> Task goal: With the images removed, repeat the data below exactly.

> Data extract:
+++++

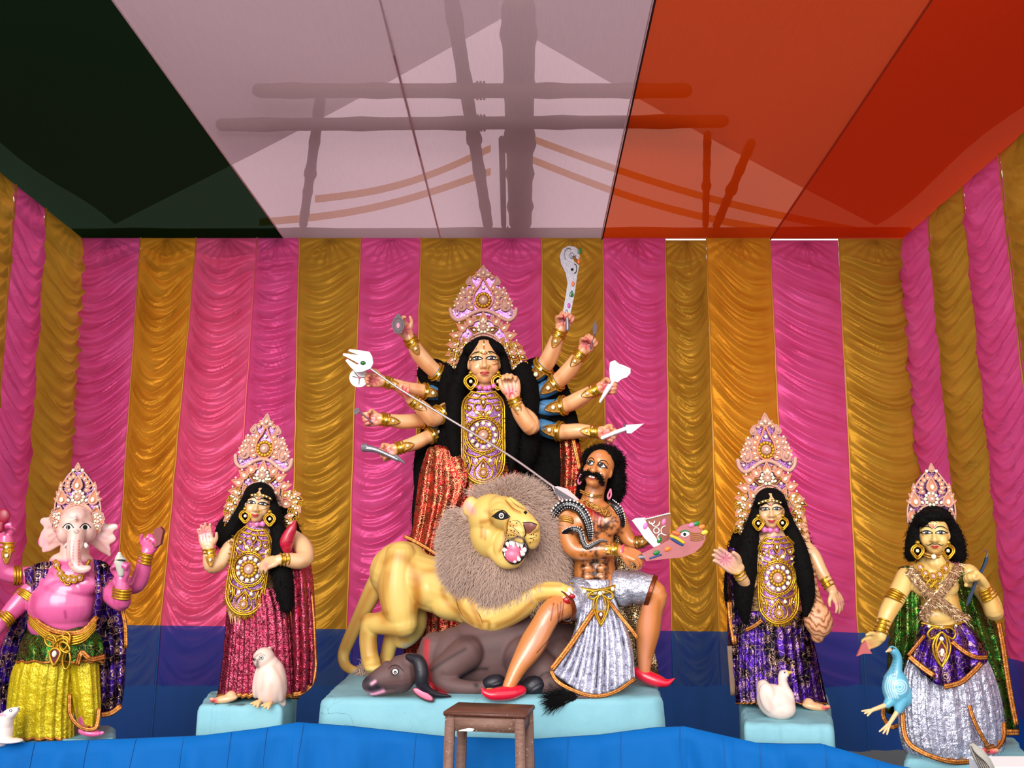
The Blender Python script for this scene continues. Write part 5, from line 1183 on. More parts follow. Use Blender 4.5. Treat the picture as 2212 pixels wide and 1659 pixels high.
m = MB(); pd.strip(m, bv, [(1131, 1106), (1135, 1103), (1139, 1106)], [(1131, 1107), (1135, 1111), (1139, 1108)], 0, .8); m.build('eye', [K_EYE], lion)
m = MB(); [pd.line(m, bv, [(1063 + i * 4, 1106 - 6 * math.sin((i + 1) / 8 * PI)), (1064.5 + i * 4, 1105.5 - 6 * math.sin((i + 1) / 8 * PI))], 1.5, 0, .8) for i in range(8)]; m.build('brow_dots', [K_EYE], lion, kind='stuff')
m = MB(); [pd.line(m, bv, q_, w_, 0, .7, 14) for q_, w_ in (([(1102, 1116), (1096, 1130), (1095, 1146), (1092, 1164), (1086, 1180)], [.6, 2, 2, .8]), ([(1102, 1136), (1112, 1142), (1124, 1156)], [.4, 1.4, .5]), ([(1098, 1148), (1112, 1152), (1126, 1164)], [.4, 1.4, .5]), ([(1106, 1124), (1120, 1126), (1128, 1136)], [.4, 1.4, .4]), ([(1090, 1078), (1106, 1096), (1124, 1106)], [.4, 1.4, .4]), ([(1100, 1076), (1116, 1092), (1132, 1100)], [.4, 1.2, .4]), ([(1142, 1156), (1152, 1152), (1161, 1146)], [.4, 1.2, .4]), ([(1140, 1164), (1152, 1162), (1160, 1158)], [.4, 1.2, .4]), ([(1044, 1350), (1036, 1330), (1028, 1318)], [.4, 1.6, .4]), ([(1000, 1332), (990, 1312), (984, 1290)], [.4, 1.4, .4]))]
m.build('painted_line', [plain('umber_line', (110, 60, 10), .6)], lion, kind='stuff')
m = MB(); [pd.disc(m, bv, x, y, 1.3, 1.5, 0, .8, 8) for x, y in ((1102, 1127), (1102, 1136), (1109, 1136), (1116, 1130), (1096, 1145), (1104, 1146), (1111, 1147), (1120, 1151), (1098, 1157), (1104, 1156), (1110, 1156), (1117, 1159), (1148, 1155), (1153, 1155), (1158, 1156), (1147, 1163), (1152, 1166), (1145, 1172))]; m.build('whisker_dots', [K_EYE], lion, kind='stuff')
m = MB(); pd.strip(m, bv, [(1130, 1130), (1146, 1129), (1160, 1134)], [(1131, 1134), (1140, 1153), (1157, 1141)], 0, .8); pd.line(m, bv, [(1129, 1129), (1145, 1128), (1160, 1133)], 2, 1, 1.2); pd.line(m, bv, [(1131, 1133), (1136, 1152), (1132, 1160)], 2.2, 1, 1.2); m.build('nose', [plain('nose_brown', (134, 76, 66), .35), K_EYE], lion)
mo = [(1090, 1182), (1097, 1170), (1112, 1166), (1127, 1168), (1136, 1178), (1137, 1190), (1130, 1202), (1120, 1213), (1106, 1215), (1095, 1206), (1089, 1194)]
b = MB(); v, f = prism(fr, mo, -134, -104); b.add(v, f); mouth_ = b.build('mouth', plain('mouth_red', (196, 34, 74), .4), lion, False)
b = MB(); b.tube([fr.p(x, y, -134) for x, y in mo], 3.4 * fr.k, 7, closed=True); b.build('lip', plain('black_lip', (24, 16, 20), .3), mouth_)
b = MB(); b.add(*ell(fr, 1108, 1200, -138, 15, 13, 9, 20)); b.add(*ell(fr, 1112, 1186, -136, 13, 12, 6, 20)); b.build('tongue', plain('tongue_pink', (232, 110, 140), .3), mouth_)
TOOTH = plain('tooth_white', (246, 244, 238), .25)
for x, y, dx, dy, r in ((1096, 1175, 2, 7, 4), (1104, 1172, 0, 8, 4), (1109, 1171, 0, 13, 4.5), (1119, 1172, 1, 9, 5), (1126, 1175, 1, 8, 5), (1131, 1188, -3, -1, 6), (1129, 1196, -4, -5, 5), (1121, 1208, -2, -6, 4), (1112, 1212, 0, -6, 4), (1094, 1198, 4, -3, 5), (1090, 1188, 5, 0, 4.5), (1100, 1208, 2, -5, 3)):
    b = MB(); b.tube([fr.p(x, y, -140), fr.p(x + dx, y + dy, -141)], [r * fr.k, r * .35 * fr.k], 7, sub=2); b.build('tooth', TOOTH, mouth_)
for x, y in ((1230, 1284), (1222, 1293), (1233, 1276)): b = MB(); b.tube([fr.p(x - 3, y - 2, -72), fr.p(x + 4, y + 5, -74)], [4 * fr.k, 1.4 * fr.k], 7); b.build('claw', TOOTH, lion)
MANE = hairmat('mane_fur', (160, 130, 116), (214, 184, 168), .85, 220)
mane = sculpt('mane', [ell(fr, 1066, 1134, -18, 86, 66, 48, -14), ell(fr, 1050, 1205, -26, 80, 72, 54), ell(fr, 1120, 1236, -36, 84, 58, 48), ell(fr, 1168, 1176, -20, 44, 72, 42), ell(fr, 1086, 1276, -40, 48, 34, 36), ell(fr, 1130, 1100, -16, 60, 42, 38, 30), ell(fr, 1012, 1170, -30, 46, 56, 44)], MANE, lion, .012, 5)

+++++

> Written solution:
The Blender Python script for this scene continues. Write part 5, from line 1183 on. More parts follow. Use Blender 4.5. Treat the picture as 2212 pixels wide and 1659 pixels high.
m = MB(); pd.strip(m, bv, [(1131, 1106), (1135, 1103), (1139, 1106)], [(1131, 1107), (1135, 1111), (1139, 1108)], 0, .8); m.build('eye', [K_EYE], lion)
m = MB(); [pd.line(m, bv, [(1063 + i * 4, 1106 - 6 * math.sin((i + 1) / 8 * PI)), (1064.5 + i * 4, 1105.5 - 6 * math.sin((i + 1) / 8 * PI))], 1.5, 0, .8) for i in range(8)]; m.build('brow_dots', [K_EYE], lion, kind='stuff')
m = MB(); [pd.line(m, bv, q_, w_, 0, .7, 14) for q_, w_ in (([(1102, 1116), (1096, 1130), (1095, 1146), (1092, 1164), (1086, 1180)], [.6, 2, 2, .8]), ([(1102, 1136), (1112, 1142), (1124, 1156)], [.4, 1.4, .5]), ([(1098, 1148), (1112, 1152), (1126, 1164)], [.4, 1.4, .5]), ([(1106, 1124), (1120, 1126), (1128, 1136)], [.4, 1.4, .4]), ([(1090, 1078), (1106, 1096), (1124, 1106)], [.4, 1.4, .4]), ([(1100, 1076), (1116, 1092), (1132, 1100)], [.4, 1.2, .4]), ([(1142, 1156), (1152, 1152), (1161, 1146)], [.4, 1.2, .4]), ([(1140, 1164), (1152, 1162), (1160, 1158)], [.4, 1.2, .4]), ([(1044, 1350), (1036, 1330), (1028, 1318)], [.4, 1.6, .4]), ([(1000, 1332), (990, 1312), (984, 1290)], [.4, 1.4, .4]))]
m.build('painted_line', [plain('umber_line', (110, 60, 10), .6)], lion, kind='stuff')
m = MB(); [pd.disc(m, bv, x, y, 1.3, 1.5, 0, .8, 8) for x, y in ((1102, 1127), (1102, 1136), (1109, 1136), (1116, 1130), (1096, 1145), (1104, 1146), (1111, 1147), (1120, 1151), (1098, 1157), (1104, 1156), (1110, 1156), (1117, 1159), (1148, 1155), (1153, 1155), (1158, 1156), (1147, 1163), (1152, 1166), (1145, 1172))]; m.build('whisker_dots', [K_EYE], lion, kind='stuff')
m = MB(); pd.strip(m, bv, [(1130, 1130), (1146, 1129), (1160, 1134)], [(1131, 1134), (1140, 1153), (1157, 1141)], 0, .8); pd.line(m, bv, [(1129, 1129), (1145, 1128), (1160, 1133)], 2, 1, 1.2); pd.line(m, bv, [(1131, 1133), (1136, 1152), (1132, 1160)], 2.2, 1, 1.2); m.build('nose', [plain('nose_brown', (134, 76, 66), .35), K_EYE], lion)
mo = [(1090, 1182), (1097, 1170), (1112, 1166), (1127, 1168), (1136, 1178), (1137, 1190), (1130, 1202), (1120, 1213), (1106, 1215), (1095, 1206), (1089, 1194)]
b = MB(); v, f = prism(fr, mo, -134, -104); b.add(v, f); mouth_ = b.build('mouth', plain('mouth_red', (196, 34, 74), .4), lion, False)
b = MB(); b.tube([fr.p(x, y, -134) for x, y in mo], 3.4 * fr.k, 7, closed=True); b.build('lip', plain('black_lip', (24, 16, 20), .3), mouth_)
b = MB(); b.add(*ell(fr, 1108, 1200, -138, 15, 13, 9, 20)); b.add(*ell(fr, 1112, 1186, -136, 13, 12, 6, 20)); b.build('tongue', plain('tongue_pink', (232, 110, 140), .3), mouth_)
TOOTH = plain('tooth_white', (246, 244, 238), .25)
for x, y, dx, dy, r in ((1096, 1175, 2, 7, 4), (1104, 1172, 0, 8, 4), (1109, 1171, 0, 13, 4.5), (1119, 1172, 1, 9, 5), (1126, 1175, 1, 8, 5), (1131, 1188, -3, -1, 6), (1129, 1196, -4, -5, 5), (1121, 1208, -2, -6, 4), (1112, 1212, 0, -6, 4), (1094, 1198, 4, -3, 5), (1090, 1188, 5, 0, 4.5), (1100, 1208, 2, -5, 3)):
    b = MB(); b.tube([fr.p(x, y, -140), fr.p(x + dx, y + dy, -141)], [r * fr.k, r * .35 * fr.k], 7, sub=2); b.build('tooth', TOOTH, mouth_)
for x, y in ((1230, 1284), (1222, 1293), (1233, 1276)): b = MB(); b.tube([fr.p(x - 3, y - 2, -72), fr.p(x + 4, y + 5, -74)], [4 * fr.k, 1.4 * fr.k], 7); b.build('claw', TOOTH, lion)
MANE = hairmat('mane_fur', (160, 130, 116), (214, 184, 168), .85, 220)
mane = sculpt('mane', [ell(fr, 1066, 1134, -18, 86, 66, 48, -14), ell(fr, 1050, 1205, -26, 80, 72, 54), ell(fr, 1120, 1236, -36, 84, 58, 48), ell(fr, 1168, 1176, -20, 44, 72, 42), ell(fr, 1086, 1276, -40, 48, 34, 36), ell(fr, 1130, 1100, -16, 60, 42, 38, 30), ell(fr, 1012, 1170, -30, 46, 56, 44)], MANE, lion, .012, 5)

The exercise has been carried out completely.